新しい牛乳加工工場が設立された(2009年9月22日)

モンゴルでは、1990年以降、経済のショック療法と称する、従来の経済システムの解体がIMFなどによって画策された。その結果、モンゴル経済の混乱が起こった。

モンゴル経済の基幹産業である農牧業も例外ではなかった。

食肉輸出は衰退し、皮革部門、農業部門は生産活動を止めるか、激減した。その傾向がここに来て少しではあるが復活の気配を見せている。筆者は、すこし前に、皮革業農業でそれを論評した。

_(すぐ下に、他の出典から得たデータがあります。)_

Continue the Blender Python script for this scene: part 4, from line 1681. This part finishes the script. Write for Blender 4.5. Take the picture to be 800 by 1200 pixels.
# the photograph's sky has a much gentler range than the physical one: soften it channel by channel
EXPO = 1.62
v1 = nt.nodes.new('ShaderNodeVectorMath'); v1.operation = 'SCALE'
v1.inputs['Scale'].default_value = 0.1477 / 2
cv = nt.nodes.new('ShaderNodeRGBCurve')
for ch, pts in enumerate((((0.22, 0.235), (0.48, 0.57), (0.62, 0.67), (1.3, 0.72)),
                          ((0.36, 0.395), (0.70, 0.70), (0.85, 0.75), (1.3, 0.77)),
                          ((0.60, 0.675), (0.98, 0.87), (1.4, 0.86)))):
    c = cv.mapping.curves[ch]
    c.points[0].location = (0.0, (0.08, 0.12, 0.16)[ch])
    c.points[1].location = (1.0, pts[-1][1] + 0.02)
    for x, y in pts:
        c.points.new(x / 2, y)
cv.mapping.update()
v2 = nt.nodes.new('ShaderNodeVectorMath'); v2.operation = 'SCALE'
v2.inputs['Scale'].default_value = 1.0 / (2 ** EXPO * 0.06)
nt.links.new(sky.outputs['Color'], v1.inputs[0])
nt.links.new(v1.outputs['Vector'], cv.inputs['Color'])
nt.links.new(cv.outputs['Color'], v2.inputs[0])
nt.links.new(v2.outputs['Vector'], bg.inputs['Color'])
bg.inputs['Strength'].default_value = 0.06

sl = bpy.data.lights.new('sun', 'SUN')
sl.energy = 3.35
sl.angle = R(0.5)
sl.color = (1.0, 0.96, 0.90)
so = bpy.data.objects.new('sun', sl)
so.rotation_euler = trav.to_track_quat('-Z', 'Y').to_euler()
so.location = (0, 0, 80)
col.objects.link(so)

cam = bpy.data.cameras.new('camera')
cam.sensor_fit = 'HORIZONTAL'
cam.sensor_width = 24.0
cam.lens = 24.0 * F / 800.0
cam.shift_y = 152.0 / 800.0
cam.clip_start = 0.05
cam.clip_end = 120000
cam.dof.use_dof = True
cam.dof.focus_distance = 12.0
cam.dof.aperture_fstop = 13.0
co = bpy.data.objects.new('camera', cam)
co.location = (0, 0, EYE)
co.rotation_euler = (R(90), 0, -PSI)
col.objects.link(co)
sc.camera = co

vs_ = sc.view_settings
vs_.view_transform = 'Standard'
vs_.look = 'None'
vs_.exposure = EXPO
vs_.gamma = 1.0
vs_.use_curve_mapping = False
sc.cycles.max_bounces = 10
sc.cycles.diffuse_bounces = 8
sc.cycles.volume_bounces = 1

工業部門でも、セメント工業が復興傾向にあることも以前に論評した。

1990年以前に衰退した産業のこうした復興傾向は、モンゴルの伝統が正しく受け継がれていることを示すものである。

ここに来て、もう一つの事象が加わった。それは、牛乳加工業である。

「スー」乳業会社がある。当該会社は、1958年に設立された。1990年代に入り、「スー」乳業もまた、上述のように「ショック療法」にさらされ民営化された。

案の定、この会社は倒産した。


(注:セレンゲ・アイマグ、アルタンボラグ・ソムにある倒産したセメント工場。骨組みは残っているので、復活できる。筆者写す)

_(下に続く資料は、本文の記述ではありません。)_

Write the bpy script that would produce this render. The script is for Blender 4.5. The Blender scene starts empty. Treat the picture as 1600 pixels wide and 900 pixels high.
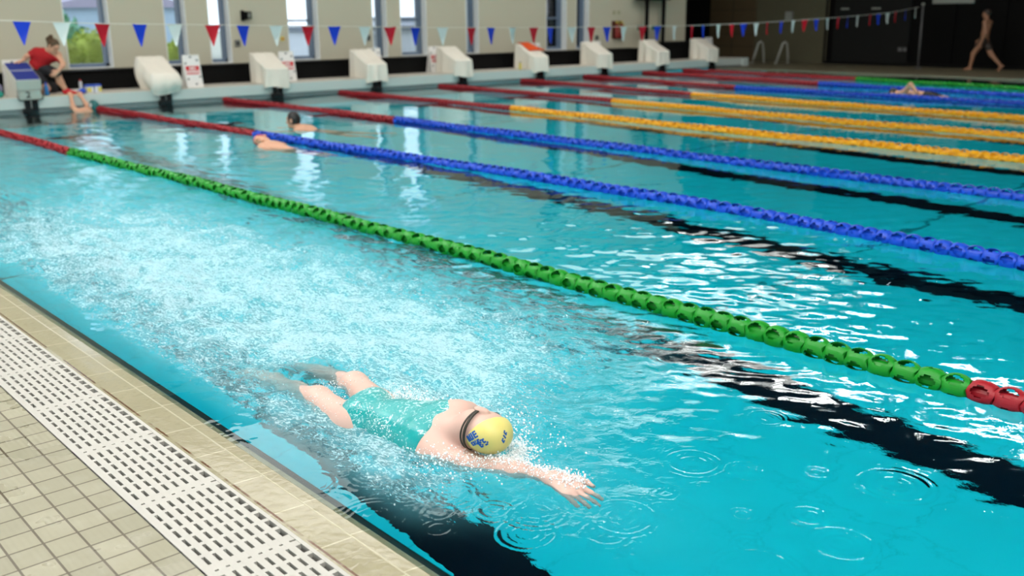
import bpy, bmesh, math, random
import numpy as np
from mathutils import Vector, Matrix, Euler

random.seed(7)
rng = np.random.default_rng(11)
scene = bpy.context.scene
col = scene.collection
LANE = 2.132
DEPTH = 1.92

# ------------------------------------------------------------------ helpers
def link(o):
    col.objects.link(o)
    return o

def tag(o, label=None, cat=None, group=None, kind=None):
    if label: o['label'] = label
    if cat: o['category'] = cat
    if group: o['group'] = group
    if kind: o['kind'] = kind
    return o

def empty(name, loc=(0, 0, 0), label=None, cat=None, group=None, rz=0.0):
    o = bpy.data.objects.new(name, None)
    o.empty_display_size = 0.1
    o.location = loc
    o.rotation_euler = (0, 0, rz)
    link(o)
    return tag(o, label, cat, group)

def mesh_obj(name, verts, faces, mats, parent=None, smooth=False, midx=None, uv=None):
    me = bpy.data.meshes.new(name)
    me.from_pydata([tuple(map(float, v)) for v in verts], [], [tuple(map(int, f)) for f in faces])
    if not isinstance(mats, (list, tuple)): mats = [mats]
    for m in mats: me.materials.append(m)
    if midx is not None: me.polygons.foreach_set('material_index', np.array(midx, dtype=np.int32))
    if smooth: me.polygons.foreach_set('use_smooth', np.ones(len(me.polygons), dtype=bool))
    me.update()
    o = bpy.data.objects.new(name, me)
    link(o)
    if parent is not None: o.parent = parent
    return o

class MB:
    """collects simple shapes into one mesh"""
    def __init__(s): s.v = []; s.f = []; s.m = []
    def add(s, vs, fs, m=0):
        b = len(s.v)
        s.v += [tuple(v) for v in vs]
        s.f += [tuple(i + b for i in f) for f in fs]
        s.m += [m] * len(fs)
        return s
    def box(s, x0, x1, y0, y1, z0, z1, m=0):
        vs = [(x, y, z) for z in (z0, z1) for y in (y0, y1) for x in (x0, x1)]
        return s.add(vs, [(0, 2, 3, 1), (4, 5, 7, 6), (0, 1, 5, 4), (2, 6, 7, 3), (0, 4, 6, 2), (1, 3, 7, 5)], m)
    def bbox(s, x0, x1, y0, y1, z0, z1, b=0.01, m=0):
        """box with chamfered edges"""
        bm = bmesh.new()
        bmesh.ops.create_cube(bm, size=1.0)
        for v in bm.verts:
            v.co = Vector(((x0 + x1) / 2 + v.co.x * (x1 - x0), (y0 + y1) / 2 + v.co.y * (y1 - y0), (z0 + z1) / 2 + v.co.z * (z1 - z0)))
        bmesh.ops.bevel(bm, geom=list(bm.edges), offset=b, segments=2, affect='EDGES', profile=0.6)
        bm.verts.index_update()
        s.add([v.co[:] for v in bm.verts], [[v.index for v in f.verts] for f in bm.faces], m)
        bm.free(); return s
    def prism(s, poly, axis, a, b, m=0):
        """poly of 2D points extruded along axis 0/1/2 from a to b"""
        n = len(poly)
        def P(p, t):
            if axis == 0: return (t, p[0], p[1])
            if axis == 1: return (p[0], t, p[1])
            return (p[0], p[1], t)
        vs = [P(p, a) for p in poly] + [P(p, b) for p in poly]
        fs = [tuple(range(n))[::-1], tuple(range(n, 2 * n))] + [(i, (i + 1) % n, n + (i + 1) % n, n + i) for i in range(n)]
        return s.add(vs, fs, m)
    def tube(s, pts, r, n=10, m=0, cap=True):
        pts = [Vector(p) for p in pts]
        rs = r if isinstance(r, (list, tuple)) else [r] * len(pts)
        vs = []; fs = []
        up = Vector((0.03, 0.05, 1)).normalized()
        for i, p in enumerate(pts):
            d = (pts[min(i + 1, len(pts) - 1)] - pts[max(i - 1, 0)]).normalized()
            a = d.cross(up)
            if a.length < 1e-3: a = d.cross(Vector((1, 0, 0)))
            a.normalize(); b = a.cross(d)
            for k in range(n):
                t = 2 * math.pi * k / n
                vs.append(p + (a * math.cos(t) + b * math.sin(t)) * rs[i])
        for i in range(len(pts) - 1):
            for k in range(n):
                fs.append((i * n + k, i * n + (k + 1) % n, (i + 1) * n + (k + 1) % n, (i + 1) * n + k))
        if cap:
            fs.append(tuple(range(n))[::-1]); fs.append(tuple((len(pts) - 1) * n + k for k in range(n)))
        return s.add(vs, fs, m)
    def lathe(s, prof, n=20, c=(0, 0, 0), m=0):
        """profile (r, z) turned about a vertical axis"""
        vs = []; fs = []
        for (r, z) in prof:
            for k in range(n):
                t = 2 * math.pi * k / n
                vs.append((c[0] + r * math.cos(t), c[1] + r * math.sin(t), c[2] + z))
        for i in range(len(prof) - 1):
            for k in range(n):
                fs.append((i * n + k, i * n + (k + 1) % n, (i + 1) * n + (k + 1) % n, (i + 1) * n + k))
        fs.append(tuple(range(n))[::-1]); fs.append(tuple((len(prof) - 1) * n + k for k in range(n)))
        return s.add(vs, fs, m)
    def build(s, name, mats, parent=None, smooth=False):
        return mesh_obj(name, s.v, s.f, mats, parent, smooth, s.m)

def sub(root, part, o):
    """o (world coordinates) becomes a sub-part of a part of root"""
    local(root, o); o.parent = part; return o

def local(parent, o):
    """o holds world coordinates: keep it in place under the empty parent"""
    M = Matrix.Translation(parent.location) @ Euler(parent.rotation_euler).to_matrix().to_4x4()
    o.data.transform(M.inverted()); o.parent = parent
    return o

# ---------------------------------------------------------------- materials
def mat(name, rgb, rough=0.5, metal=0.0, var=0.06, scale=8.0, bump=0.0, spec=0.4, trans=0.0, sheen=0.0, sss=0.0):
    m = bpy.data.materials.new(name); m.use_nodes = True
    nt = m.node_tree; N = nt.nodes; Lk = nt.links
    b = N['Principled BSDF']
    b.inputs['Roughness'].default_value = rough
    b.inputs['Metallic'].default_value = metal
    b.inputs['Specular IOR Level'].default_value = spec
    b.inputs['Transmission Weight'].default_value = trans
    if sss: 
        b.inputs['Subsurface Weight'].default_value = sss
        b.inputs['Subsurface Radius'].default_value = (0.02, 0.007, 0.004)
        b.inputs['Subsurface Scale'].default_value = 0.6
    tc = N.new('ShaderNodeTexCoord'); nz = N.new('ShaderNodeTexNoise')
    nz.inputs['Scale'].default_value = scale; nz.inputs['Detail'].default_value = 3
    Lk.new(tc.outputs['Object'], nz.inputs['Vector'])
    mx = N.new('ShaderNodeMix'); mx.data_type = 'RGBA'
    mx.inputs[6].default_value = (*[min(1, c * (1 - var)) for c in rgb], 1)
    mx.inputs[7].default_value = (*[min(1, c * (1 + var)) for c in rgb], 1)
    Lk.new(nz.outputs['Fac'], mx.inputs[0])
    Lk.new(mx.outputs[2], b.inputs['Base Color'])
    if bump:
        bp = N.new('ShaderNodeBump'); bp.inputs['Strength'].default_value = bump; bp.inputs['Distance'].default_value = 0.01
        Lk.new(nz.outputs['Fac'], bp.inputs['Height']); Lk.new(bp.outputs['Normal'], b.inputs['Normal'])
    return m

def emat(name, rgb, strength):
    m = bpy.data.materials.new(name); m.use_nodes = True
    nt = m.node_tree; nt.nodes.clear()
    e = nt.nodes.new('ShaderNodeEmission'); o = nt.nodes.new('ShaderNodeOutputMaterial')
    e.inputs['Color'].default_value = (*rgb, 1); e.inputs['Strength'].default_value = strength
    nt.links.new(e.outputs[0], o.inputs[0]); return m

def glass_pane(name):
    m = bpy.data.materials.new(name); m.use_nodes = True
    nt = m.node_tree; nt.nodes.clear(); N = nt.nodes
    t = N.new('ShaderNodeBsdfTransparent'); g = N.new('ShaderNodeBsdfGlossy'); g.inputs['Roughness'].default_value = 0.02
    t.inputs['Color'].default_value = (.93, .97, 1, 1)
    f = N.new('ShaderNodeFresnel'); f.inputs['IOR'].default_value = 1.45
    mx = N.new('ShaderNodeMixShader'); o = N.new('ShaderNodeOutputMaterial')
    L = nt.links
    L.new(f.outputs[0], mx.inputs[0]); L.new(t.outputs[0], mx.inputs[1]); L.new(g.outputs[0], mx.inputs[2]); L.new(mx.outputs[0], o.inputs[0])
    return m

class NT:
    """tiny node helper"""
    def __init__(s, m): s.m = m; s.t = m.node_tree; s.N = s.t.nodes; s.L = s.t.links
    def math(s, op, a, b=0.0, c=None):
        n = s.N.new('ShaderNodeMath'); n.operation = op
        for i, v in enumerate((a, b) if c is None else (a, b, c)):
            if hasattr(v, 'links') or hasattr(v, 'is_linked'): s.L.new(v, n.inputs[i])
            else: n.inputs[i].default_value = v
        return n.outputs[0]
    def xyz(s):
        tc = s.N.new('ShaderNodeTexCoord'); sp = s.N.new('ShaderNodeSeparateXYZ')
        s.L.new(tc.outputs['Object'], sp.inputs[0]); return sp.outputs, tc.outputs['Object']
    def mixc(s, fac, a, b):
        n = s.N.new('ShaderNodeMix'); n.data_type = 'RGBA'
        for i, v in ((0, fac), (6, a), (7, b)):
            if hasattr(v, 'is_linked'): s.L.new(v, n.inputs[i])
            elif i == 0: n.inputs[0].default_value = v
            else: n.inputs[i].default_value = (*v, 1)
        return n.outputs[2]
    def noise(s, vec, scale, detail=2, rough=0.5, dist=0.0):
        n = s.N.new('ShaderNodeTexNoise'); n.inputs['Scale'].default_value = scale; n.inputs['Detail'].default_value = detail
        n.inputs['Roughness'].default_value = rough; n.inputs['Distortion'].default_value = dist
        s.L.new(vec, n.inputs['Vector']); return n.outputs['Fac']
    def step(s, v, a, b):
        n = s.N.new('ShaderNodeMapRange'); n.interpolation_type = 'SMOOTHSTEP'
        s.L.new(v, n.inputs[0]); n.inputs[1].default_value = a; n.inputs[2].default_value = b
        return n.outputs[0]
    def line(s, coord, period, offset, half):
        """1 within half of a grid line"""
        t = s.math('SUBTRACT', coord, offset)
        t = s.math('DIVIDE', t, period)
        t = s.math('FRACT', s.math('ADD', t, 1000.5))
        t = s.math('ABSOLUTE', s.math('SUBTRACT', t, 0.5))
        return s.math('LESS_THAN', s.math('MULTIPLY', t, period), half)
    def band(s, coord, lo, hi):
        return s.math('MULTIPLY', s.math('GREATER_THAN', coord, lo), s.math('LESS_THAN', coord, hi))

def new_mat(name, rough=0.5):
    m = bpy.data.materials.new(name); m.use_nodes = True
    m.node_tree.nodes['Principled BSDF'].inputs['Roughness'].default_value = rough
    return m, NT(m), m.node_tree.nodes['Principled BSDF']

# pool tiles: cyan, faint joints, dark lane lines on the floor
def pool_material():
    m, n, b = new_mat('pool_tile', 0.35)
    (X, Y, Z), vec = n.xyz()
    nz = n.noise(vec, 1.1, 3)
    c = n.mixc(nz, POOL_A, POOL_B)
    jx = n.line(X, 0.5, 0.0, 0.006); jy = n.line(Y, 0.5, 0.0, 0.006)
    c = n.mixc(n.math('MULTIPLY', n.math('MAXIMUM', jx, jy), 0.25), c, (0.0, 0.36, 0.45))
    # movement joints across the floor
    wob = n.math('MULTIPLY', n.math('SUBTRACT', n.noise(vec, 3.0, 4), 0.5), 0.06)
    yw = n.math('ADD', Y, wob)
    for y0 in (-8.56, -12.4, -16.2, -4.7):
        c = n.mixc(n.math('MULTIPLY', n.band(yw, y0 - 0.022, y0 + 0.022), 0.75), c, (0.0, 0.10, 0.14))
    # lane lines
    t = n.math('DIVIDE', n.math('SUBTRACT', X, LANE / 2), LANE)
    t = n.math('ABSOLUTE', n.math('SUBTRACT', n.math('FRACT', n.math('ADD', t, 100.5)), 0.5))
    ln = n.math('LESS_THAN', n.math('MULTIPLY', t, LANE), 0.17)
    ln = n.math('MULTIPLY', ln, n.math('LESS_THAN', Y, -1.6))
    # cross bar of the T near the end wall
    tb = n.math('MULTIPLY', n.math('LESS_THAN', n.math('MULTIPLY', t, LANE), 0.45), n.band(Y, -1.9, -1.6))
    c = n.mixc(n.math('MAXIMUM', ln, tb), c, (0.000, 0.006, 0.014))
    n.L.new(c, b.inputs['Base Color'])
    b.inputs['Specular IOR Level'].default_value = 0.03
    return m
POOL_A = (0.006, 0.70, 0.86); POOL_B = (0.010, 0.78, 0.92)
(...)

(注:ウブルハンガイ・アイマグのネグデル[農牧業協同組合]の崩壊寸前の建物。筆者写す)


(注:ヘンティー・アイマグ、ガルシャル・ソムの旧ネグデル[農牧業協同組合]の放棄された建物。モンゴルでは修理次第で復活できる。筆者写す)

その後、ウランバートル市で食品サービス業を手がける「マクス・グループ」(代表はД.ガンバータル、モンゴル競馬馬の有名なオヤチ[トレーナー]でもある)がこの工場を買収し、牛乳加工、販売を開始した。


(注:これは、「スー」乳業会社のものではないが、モンゴルで一般的に利用されている脱脂粉乳からの加工乳。酒造業を展開するАРУ社製。所有主はバトフー国家大ホラル[国会]副議長[民主党]。筆者写す)

このほど、この「スー」乳業会社は、牛乳加工のための工場を新たに設立し、タラク(注:モンゴル・ヨーグルトのこと)、アイスクリーム、脱脂粉乳、アールツ(注:モンゴル・サワー・ミルクのこと)、アーロール(注:モンゴル乾燥固形型甘酸味チーズ)を生産することになった(ウヌードゥル新聞2009年9月22日付)。